La musique de Gustav Mahler, gravée dans la mémoires de tous les amateurs de cinéma grâce à son utilisation dans ''Mort à Venise'' de Luchino Visconti, est l'objet d'un hommage d'un groupe provenant de la patrie qui lui a permis une renaissance post mortem : l'Italie avec Sonata Islands.
Adapter la musique classique par le biais du rock progressif a eu des résultats plutôt positifs dans le passé. On peut penser à l'album ''Pictures at an exhibition'' d'Emerson Lake and Palmer. Ici, de rock progressif, il n'y aura point car nous avons affaire à un sextet de jazz, qui possède d'ailleurs son propre festival, existant depuis 1998. Son projet de base est d'apporter une touche moderne aux musiques orientées jazz ou classique.
''Sonata Island Meets Malher'' est plus qu'une simple rencontre, il s'agit d'une transmutation de la symphonie ''Das Lied von der Erde'' de Gustav Malher vers un jazz énergique, flirtant avec le free jazz. Le travail est plutôt fidèle à l'original, inspiré de poèmes chinois, à l'exception de la dernière piste 'Commiato' qui se présente comme une interprétation autour de Gustav Malher. C'est dans cette ultime piste (elle signifie adieu en italien) que l'on peut entendre une voix, celle de Tommaso Lonardi, lisant un poème de Giuseppe Calliari (lui-même inspiré de Mahler).
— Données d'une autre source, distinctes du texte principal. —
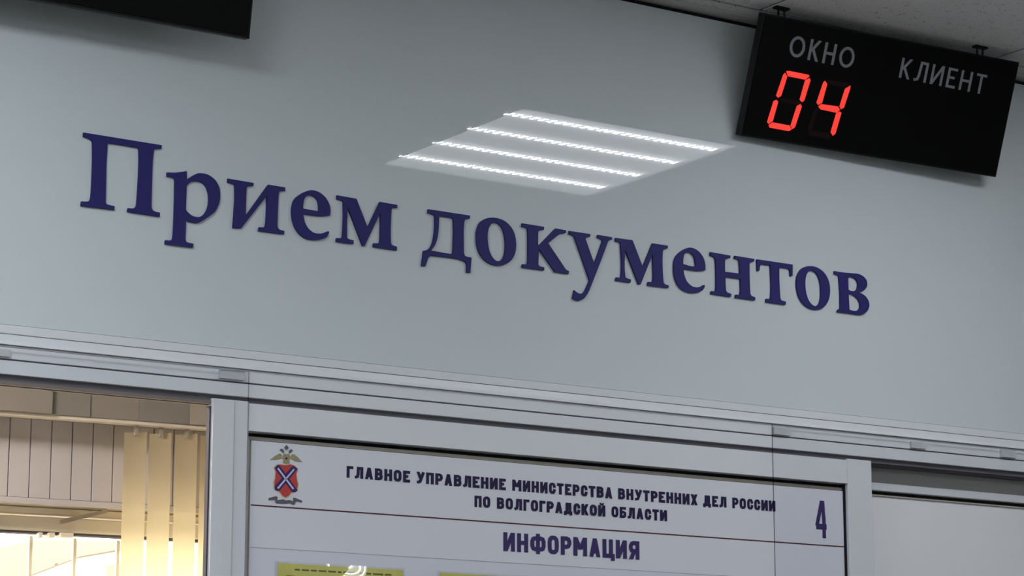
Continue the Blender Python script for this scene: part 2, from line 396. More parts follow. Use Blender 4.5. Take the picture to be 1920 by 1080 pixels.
GLY2['Е'] = (.50, ['p', (1, 1), (0, 1), (0, 0), (1, 0)], ['q', (0, .52), (.92, .52)])
GLY2['Т'] = (.56, ['p', (0, 1), (1, 1)], ['p', (.5, 0), (.5, .9)])

def ribbon(pts, t, closed=False):
    """quads of a mitred ribbon of width t along 2-D points"""
    n = len(pts); P = [V((x, y)) for x, y in pts]
    if not closed:
        d0 = (P[1]-P[0]).normalized(); d1 = (P[-1]-P[-2]).normalized()
        P[0] = P[0]-d0*t/2; P[-1] = P[-1]+d1*t/2
    L, Rr = [], []
    for i in range(n):
        a = P[i]-P[i-1] if (closed or i > 0) else P[1]-P[0]
        b = P[(i+1) % n]-P[i] if (closed or i < n-1) else P[-1]-P[-2]
        a.normalize(); b.normalize()
        na, nb = V((-a.y, a.x)), V((-b.y, b.x)); m = (na+nb)
        if m.length < .3: m = na
        m.normalize(); k = t/2/max(.45, m.dot(na))
        L.append(P[i]+m*k); Rr.append(P[i]-m*k)
    return [(L[i], L[(i+1) % n], Rr[(i+1) % n], Rr[i]) for i in range(n if closed else n-1)]
def text_quads(word, t, gly=GLY, gap=.16):
    """unit cap height; returns quads and total width"""
    x0 = 0; out = []
    for ch in word:
        g = gly[ch]; w = g[0]
        def T(p): return (x0+t/2+p[0]*(w-t), t/2+p[1]*(1-t))
        for s in g[1:]:
            k, pts = s[0], s[1:]
            if k == 'p': out += ribbon([T(p) for p in pts], t)
            elif k == 'c': out += ribbon([T(p) for p in pts], t, True)
            elif k == 't': out += ribbon([T(p) for p in pts], t*.62)
            elif k == 'q':
                (xa, ya), (xb, yb) = T(pts[0]), T(pts[1])
                out.append((V((xa, ya-t/2)), V((xb, yb-t/2)), V((xb, yb+t/2)), V((xa, ya+t/2))))
            elif k == 'd':
                a, b = T(pts[0]), T(pts[1])
                ya = 0. if pts[0][1] == 0 else 1. if pts[0][1] == 1 else a[1]
                yb = 0. if pts[1][1] == 0 else 1. if pts[1][1] == 1 else b[1]
                ln = math.hypot(b[0]-a[0], yb-ya); hw = min(t/2*ln/abs(yb-ya), t*.85)
                out.append((V((a[0]-hw, ya)), V((a[0]+hw, ya)), V((b[0]+hw, yb)), V((b[0]-hw, yb))))
        x0 += w+gap
    return out, x0-gap
def print_word(word, O, ex, ez, width, height, t, m, parent, gly=GLY, gap=.115, out=None, lift=.0005, name='printed_word'):
    """O = bottom-left corner (world), ex/ez unit directions, out = direction towards the reader"""
    q, w = text_quads(word, t, gly, gap); bm = bmesh.new()
    for i, f in enumerate(q):                      # strokes overlap: a hair of height apart each
        bm.faces.new([bm.verts.new(O + ex*(p.x*width/w) + ez*(p.y*height) + out*(lift+i*.00001)) for p in f])
    me_o = finish(name, bm, m, parent)
    return me_o
EX, EZ, OUT = V((1, 0, 0)), V((0, 0, 1)), V((0, -1, 0))
words = [('ГЛАВНОЕ', (649.4, 893.1), (768.4, 902.2)), ('УПРАВЛЕНИЕ', (780.6, 904.0), (948, 917.6)), ('МИНИСТЕРСТВА', (960.2, 918.8), (1147.7, 935.3)),
         ('ВНУТРЕННИХ', (1158.7, 937), (1307.5, 948.6)), ('ДЕЛ', (1318, 950), (1362, 953.4)), ('РОССИИ', (1373, 954.2), (1453.5, 961.2))]
zb1 = zl([w[1] for w in words]+[w[2] for w in words], YBd); zt1 = zl([(649.4, 871.7), (960, 898.5), (1449, 941)], YBd)
for wd, a, b in words:
    xa, xb = onY(*a, YBd).x, onY(*b, YBd).x
    print_word(wd, V((xa, YBd, zb1)), EX, EZ, xb-xa, zt1-zb1, .24, M['navy'], board, out=OUT)
words2 = [('ПО', (889.2, 949.6), (918.9, 952)), ('ВОЛГОГРАДСКОЙ', (931.4, 953), (1134.3, 969)), ('ОБЛАСТИ', (1146.3, 970.5), (1250.3, 978.3))]
zb2 = zl([w[1] for w in words2]+[w[2] for w in words2], YBd)
for wd, a, b in words2:
    xa, xb = onY(*a, YBd).x, onY(*b, YBd).x
    print_word(wd, V((xa, YBd, zb2)), EX, EZ, xb-xa, zt1-zb1, .24, M['navy'], board, out=OUT)
xa, xb = onY(943.4, 1032, YBd).x, onY(1198.5, 1050, YBd).x
zb3, zt3 = zl([(943.4, 1032.5), (1198, 1050.2)], YBd), zl([(943.4, 997.5), (1198, 1015.5)], YBd)
print_word('ИНФОРМАЦИЯ', V((xa, YBd, zb3)), EX, EZ, xb-xa, zt3-zb3, .225, M['violet'], board, out=OUT)
xa, xb = onY(1526.5, 975, YBd).x, onY(1552.5, 975, YBd).x
zb4, zt4 = onY(1546, 1009.5, YBd).z, onY(1543, 939, YBd).z
print_word('4', V((xa, YBd, zb4)), EX, EZ, xb-xa, zt4-zb4, .155, M['violet'], board, out=OUT)

# crest
def E(x, y): return (480+x/7.717, 820+y/7.717)
def crest(pts, m, lift, name, par, two=True):
    bm = bmesh.new(); P = [onY(*E(x, y), YBd)+OUT*lift for x, y in pts]
    bm.faces.new([bm.verts.new(p) for p in P]); return finish(name, bm, m, par)
cz = bmesh.new(); P = [(345, 385), (430, 396), (505, 382), (560, 402), (612, 462), (592, 530), (604, 625), (618, 685), (604, 780), (548, 812), (512, 818), (478, 866), (425, 892), (368, 860), (328, 802), (290, 786), (248, 745), (240, 640), (262, 600), (268, 500), (244, 435), (302, 380)]
for p in [P]: cz.faces.new([cz.verts.new(onY(*E(x, y), YBd)+OUT*.0005) for x, y in p])
em = finish('crest', cz, M['goldpale'], board)
em['label'] = 'printed crest with a red shield, blue cross and grey eagle'
crest([(350, 395), (430, 405), (500, 392), (555, 415), (600, 465), (580, 530), (590, 620), (605, 680), (590, 770), (545, 795), (505, 800), (470, 850), (425, 872), (380, 845), (340, 790), (300, 775), (265, 740), (262, 650), (275, 600), (282, 500), (262, 440), (310, 398)], M['emred'], .0007, 'shield', em)
crest([(335, 402), (600, 770), (560, 797), (515, 785), (268, 450), (300, 402)], M['emblue'], .0009, 'cross_band', em)
crest([(545, 412), (600, 455), (340, 770), (275, 770), (262, 715), (515, 425)], M['emblue'], .0009, 'cross_band', em)
crest([(322, 440), (548, 742), (528, 758), (303, 456)], M['emwhite'], .0011, 'staff', em)
crest([(540, 455), (556, 468), (322, 748), (300, 732)], M['emwhite'], .0011, 'staff', em)
crest([(195, 328), (270, 270), (340, 232), (372, 252), (368, 305), (300, 322)], M['gold'], .0007, 'wing', em)
crest([(668, 358), (600, 285), (550, 245), (508, 250), (500, 308), (560, 345)], M['gold'], .0007, 'wing', em)
crest([(395, 245), (415, 232), (430, 245), (450, 245), (462, 232), (482, 250), (500, 290), (480, 330), (488, 380), (430, 390), (385, 372), (392, 330), (372, 300)], M['gold'], .0008, 'eagle_body', em)
crest([(340, 195), (350, 168), (378, 168), (402, 190), (405, 225), (385, 232), (370, 205)], M['emgrey'], .0009, 'eagle_head', em)
crest([(530, 200), (515, 175), (492, 178), (470, 200), (470, 230), (490, 232), (505, 210)], M['emgrey'], .0009, 'eagle_head', em)
crest([(437, 108), (472, 153), (437, 190), (403, 155)], M['emgrey'], .0009, 'crown', em)
crest([(437, 286), (458, 304), (437, 325), (414, 305)], M['emink'], .0010, 'breast_mark', em)
crest([(175, 880), (240, 862), (290, 852), (318, 872), (300, 905), (345, 905), (390, 895), (430, 912), (490, 908), (530, 925), (533, 872), (570, 878), (668, 918), (662, 950), (590, 930), (568, 938), (557, 978), (520, 975), (490, 958), (400, 966), (300, 960), (276, 945), (274, 908), (180, 915)], M['emgrey'], .0007, 'ribbon', em)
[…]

La symphonie moderne voit la domination d'un accordéon tout au long de la première piste 'Das trinklied', non en opposition, ni en dissonance mais en claire collaboration avec les cuivres et la contrebasse, dans la recherche d'une mélodie à l'émotion contrastée, le deuil du temps qui passe allié à la joie de vivre. Une symphonie moderne à la tonalité plutôt sombre comme le suggère le premier mouvement et la présence écrasante de chacun des instruments (trompette, accordéon, saxophone) et qui parfois ne peut éviter une cacophonie volontaire, comme dans 'Around Malher', qui pourra faire penser au King Crimson de 'Lizard'. L'ultime morceau, le temps d'un au revoir solennel, se révèle au contraire très pudique, très dépouillé, comme si la tragédie de la vie ne pouvait être évité et qu'il valait mieux confier ses regrets au vent.
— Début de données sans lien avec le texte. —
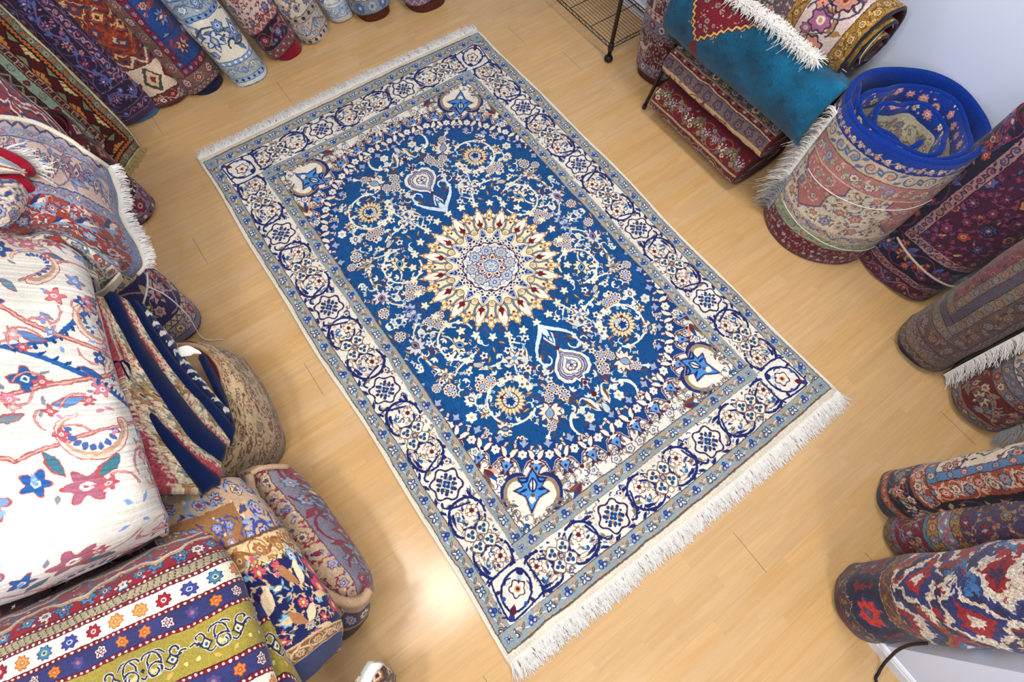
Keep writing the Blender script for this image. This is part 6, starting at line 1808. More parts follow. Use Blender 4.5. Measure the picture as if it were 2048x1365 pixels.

Si les solistes maîtrisent leur argument, l'auditeur lambda pourra vite être étouffé par la musique et les cinq pistes dépassant les dix minutes donnant parfois la curieuse impression de répéter les mêmes thèmes ad nauseam (plusieurs écoutes seront nécessaires afin de dissiper ce malentendu). L'hommage rendu au musicien autrichien avec une utilisation assez originale de l'accordéon, instrument mal aimé par excellence, est intéressant mais à l'exception de la première piste assez courte, il s'avère assez difficile d'accès, ne comportant pas de pause, ou de transition (comme aurait pu l'être dans un autre registre un 'Jeremy Bender' sur ''Tarkus'' d'Emerson Lake and Palmer). Un amateur de jazz pourrait être transporté, un lecteur de Music Waves pourrait être rebuté.